Но пересеем повнимательнее то, о чем говорил я шутя, и, быть может, мы найдем разгадку если не посредственности наших романов исторических, то успеху исторических романов. В этот раз я не трону даже мягким концом пера нравственно-сатирических романов: пускай себе шляются по сельским ярмаркам или почиют в мире и в пыли. В утешение г-д сочинителей их, признаюсь, что прочесть иных не имел я случая, других не стало терпения дочесть, а многих, очень многих я вовсе читать но стану, хотя бы за этот подвиг избрали меня в почетные члены Сен-Домингской академии. Это дело решенное.

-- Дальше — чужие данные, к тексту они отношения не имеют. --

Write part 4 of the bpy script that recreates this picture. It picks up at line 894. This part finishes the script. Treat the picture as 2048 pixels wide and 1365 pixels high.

Мы живем в веке романтизма.
Есть люди, есть куча людей, которые воображают, что романтизм в отношении к читателям мода, в отношении к сочинителям причуда, а вовсе не потребность века, не жажда ума народного, не зов души человеческой. По их мнению, он износится и забудется, как перстеньки с хлориновой известью от холеры, будет брошен, как ленты a la giraffe [А-ля жираф (фр.)], как перчатки a la Rossini [183] иль d'une altra bestia [184] что, наконец, он минует, пройдет. Другие простирают староверство до неверия, до безусловного отрицания бытия романтизма. «Все, что есть, то было; все, что было, то будет; ничто не ново под луною!» Согласен!.. Луна есть светило ночное, а ночью все кошки серы; но, ради бога, господа, осмотритесь хорошенько: нет ли чего нового под солнцем? Знаете ли вы, м.м. г.г., что утверждать подобные вещи в наше время есть только героизм глупости — ничего более. Может ли сомнение в истине уничтожить самую истину, и неужели романтизм, заключенный в природе человека и столь резко проявленный на самом деле, перестанет быть, оттого что его читают не понимая или пишут о нем не думая?
183
А-ля Россини (фр.)
184
Другого животного (фр. и ит.)
Мы живем в веке романтизма, сказал я: это во-первых. Мы живем в веке историческом; потом в веке историческом по превосходству. История была всегда, свершалась всегда. Но она ходила сперва неслышно, будто кошка, подкрадывалась невзначай, как тать. Она буянила и прежде, разбивала царства, ничтожила народы, бросала героев в прах, выводила в князи из грязи; но народы, после тяжкого похмелья, забывали вчерашние кровавые попойки, и скоро история оборачивалась сказкою. Теперь иное. Теперь история не в одном деле, но и в памяти, в уме, на сердце у народов. Мы ее видим, слышим, осязаем ежеминутно; она проницает в нас всеми чувствами. Она толкает вас локтями на прогулке, втирается между вами и дамой вашей в котильон. «Барин, барин! — кричит вам гостинодворский сиделец, — купите шапку-эриванку». «Не прикажете ли скроить вам сюртук по-варшавски?» — спрашивает портной. Скачет лошадь — это Веллингтон. Взглядываете на вывеску — Кутузов манит вас в гостиницу, возбуждая вместе народную гордость и аппетит. Берете щепотку табаку — он куплен с молотка после Карла X. Запечатываете письмо — сургуч императора Франца. Вонзаете вилку в сладкий пирог и — его имя Наполеон!.. Дайте гривну, и вам покажут за гривну злосчастие веков, Клитемнестру и Шенье, убийство Генриха IV и Ватерлоо, Березину и Св. Елену, потоп петербургский и землетрясение Лиссабона — и что я знаю!.. Разменяйте белую бумажку, и вы будете кушать славу, слушать славу, курить славу, утираться славой, топтать ее подошвами. Да-с, история теперь превращается во все, что вам угодно, хотя бы вам было это вовсе не угодно. Она верна, как Обриева собака; она воровка, как сорока-воровка; она смела, как русский солдат; она бесстыдна, как блинница; она точна, как Брегетовы часы; она причудлива, как знатная барыня. Она то герой, то скоморох; она Нибур и Видок через строчку, она весь народ, она история, наша история, созданная нами, для нас живущая. Мы обвенчались с ней волей и неволею, и нет развода. История — половина наша, во всей тяжести этого слова.